The intrinsic acid–base properties of the phosphate groups of three myo-inositol derivatives which display the 1,2,3-trisphosphate motif, i.e. (±)- myo-inositol 1,2,3-trisphosphate (Ins(1,2,3)P 3), (±)- myo-inositol 1,2,3,6-tetrakisphosphate (Ins(1,2,3,6)P 4), and (±)- myo-inositol 1,2,3,5-tetrakisphosphate (Ins(1,2,3,5)P 4) are reported. The studies were performed in 0.2 M KCl solution at 37 °C, near physiological ionic strength and temperature. In addition, in order to shed light on the transition metal complexation properties of Ins(1,2,3)P 3, the influence of the Zn 2+ cations on its 31P NMR titration curves was investigated. From the titration curves as well as from the determined protonation microconstants, it appears that for Ins(1,2,3)P 3, the two lateral P1 and P3 phosphates strongly contribute to stabilise a proton on the central P2 phosphate.

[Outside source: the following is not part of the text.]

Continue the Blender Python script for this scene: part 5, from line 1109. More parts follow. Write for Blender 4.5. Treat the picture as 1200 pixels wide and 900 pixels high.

However, in the fully deprotonated form of Ins(1,2,3)P 3, P1 and P3 repulse each other so that they establish hydrogen bonds with, respectively, their neighbouring OH6 and OH4 hydroxyls. The 1,2,3-trisphosphate motif of Ins(1,2,3,5)P 4 behaves very similarly to that of Ins(1,2,3)P 3 indicating a poor interaction with the distant P5 phosphate. By contrast, moving a phosphate group from position 5 to position 6 on the myo-inositol ring as in Ins(1,2,3,6)P 4, leads to major changes in the basicity and cooperativity of the phosphate groups. Finally, the presence of Zn 2+ cations has a marked influence on the 31P NMR titration curves of Ins(1,2,3)P 3, leading to the conclusion that two equatorial phosphates, assisted by a middle axial one, afford an optimal chelating moiety that is able to occupy all sites of the metal coordination polyhedron which could be the reason for its antioxidant properties.